### [EXERCISE DATA]

•••

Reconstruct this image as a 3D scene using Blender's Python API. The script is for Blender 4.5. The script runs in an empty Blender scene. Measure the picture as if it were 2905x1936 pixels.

•••

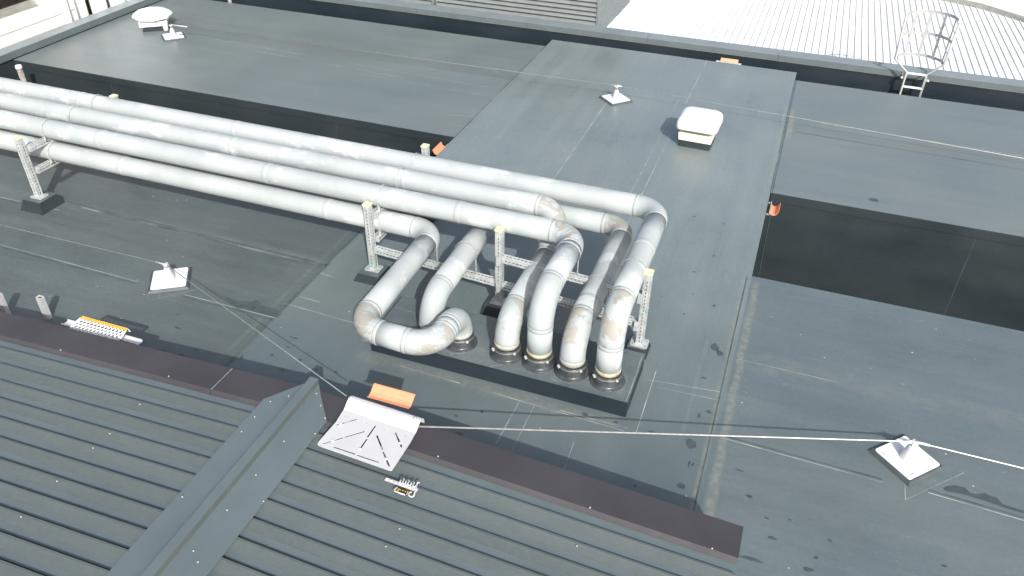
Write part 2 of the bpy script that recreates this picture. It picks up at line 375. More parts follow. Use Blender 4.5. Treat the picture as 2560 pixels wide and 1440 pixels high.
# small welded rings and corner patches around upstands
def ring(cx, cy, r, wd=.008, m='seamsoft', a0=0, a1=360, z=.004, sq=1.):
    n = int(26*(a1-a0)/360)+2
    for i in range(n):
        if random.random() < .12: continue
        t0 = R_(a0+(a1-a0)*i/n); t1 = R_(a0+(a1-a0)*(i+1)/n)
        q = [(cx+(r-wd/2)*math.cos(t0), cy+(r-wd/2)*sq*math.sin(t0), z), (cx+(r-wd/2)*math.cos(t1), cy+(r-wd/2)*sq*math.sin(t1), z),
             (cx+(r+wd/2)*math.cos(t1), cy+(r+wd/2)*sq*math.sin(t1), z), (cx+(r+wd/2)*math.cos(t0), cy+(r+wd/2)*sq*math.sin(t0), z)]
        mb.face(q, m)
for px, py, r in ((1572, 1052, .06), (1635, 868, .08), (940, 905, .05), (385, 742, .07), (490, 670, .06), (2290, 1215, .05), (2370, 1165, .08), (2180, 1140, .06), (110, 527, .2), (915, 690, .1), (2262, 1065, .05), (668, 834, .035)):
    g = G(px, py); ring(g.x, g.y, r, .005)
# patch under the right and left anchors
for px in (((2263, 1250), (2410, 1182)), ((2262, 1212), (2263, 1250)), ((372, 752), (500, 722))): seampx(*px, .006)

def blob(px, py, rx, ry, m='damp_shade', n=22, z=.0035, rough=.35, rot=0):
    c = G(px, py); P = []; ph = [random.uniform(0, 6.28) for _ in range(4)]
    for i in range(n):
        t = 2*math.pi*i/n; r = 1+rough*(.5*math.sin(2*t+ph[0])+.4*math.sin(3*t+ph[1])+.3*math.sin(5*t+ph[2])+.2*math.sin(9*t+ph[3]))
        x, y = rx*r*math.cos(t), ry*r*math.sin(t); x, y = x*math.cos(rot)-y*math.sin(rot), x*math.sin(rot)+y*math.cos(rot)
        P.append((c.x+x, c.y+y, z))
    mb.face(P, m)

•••

### [WRITTEN PROBLEM]
From the entries above, extract only the lines running from the one containing "Write part 2" through the one containing "mb.face(P, m)", inclusive.

### [TASK SOLUTION]
Write part 2 of the bpy script that recreates this picture. It picks up at line 375. More parts follow. Use Blender 4.5. Treat the picture as 2560 pixels wide and 1440 pixels high.
# small welded rings and corner patches around upstands
def ring(cx, cy, r, wd=.008, m='seamsoft', a0=0, a1=360, z=.004, sq=1.):
    n = int(26*(a1-a0)/360)+2
    for i in range(n):
        if random.random() < .12: continue
        t0 = R_(a0+(a1-a0)*i/n); t1 = R_(a0+(a1-a0)*(i+1)/n)
        q = [(cx+(r-wd/2)*math.cos(t0), cy+(r-wd/2)*sq*math.sin(t0), z), (cx+(r-wd/2)*math.cos(t1), cy+(r-wd/2)*sq*math.sin(t1), z),
             (cx+(r+wd/2)*math.cos(t1), cy+(r+wd/2)*sq*math.sin(t1), z), (cx+(r+wd/2)*math.cos(t0), cy+(r+wd/2)*sq*math.sin(t0), z)]
        mb.face(q, m)
for px, py, r in ((1572, 1052, .06), (1635, 868, .08), (940, 905, .05), (385, 742, .07), (490, 670, .06), (2290, 1215, .05), (2370, 1165, .08), (2180, 1140, .06), (110, 527, .2), (915, 690, .1), (2262, 1065, .05), (668, 834, .035)):
    g = G(px, py); ring(g.x, g.y, r, .005)
# patch under the right and left anchors
for px in (((2263, 1250), (2410, 1182)), ((2262, 1212), (2263, 1250)), ((372, 752), (500, 722))): seampx(*px, .006)

def blob(px, py, rx, ry, m='damp_shade', n=22, z=.0035, rough=.35, rot=0):
    c = G(px, py); P = []; ph = [random.uniform(0, 6.28) for _ in range(4)]
    for i in range(n):
        t = 2*math.pi*i/n; r = 1+rough*(.5*math.sin(2*t+ph[0])+.4*math.sin(3*t+ph[1])+.3*math.sin(5*t+ph[2])+.2*math.sin(9*t+ph[3]))
        x, y = rx*r*math.cos(t), ry*r*math.sin(t); x, y = x*math.cos(rot)-y*math.sin(rot), x*math.sin(rot)+y*math.cos(rot)
        P.append((c.x+x, c.y+y, z))
    mb.face(P, m)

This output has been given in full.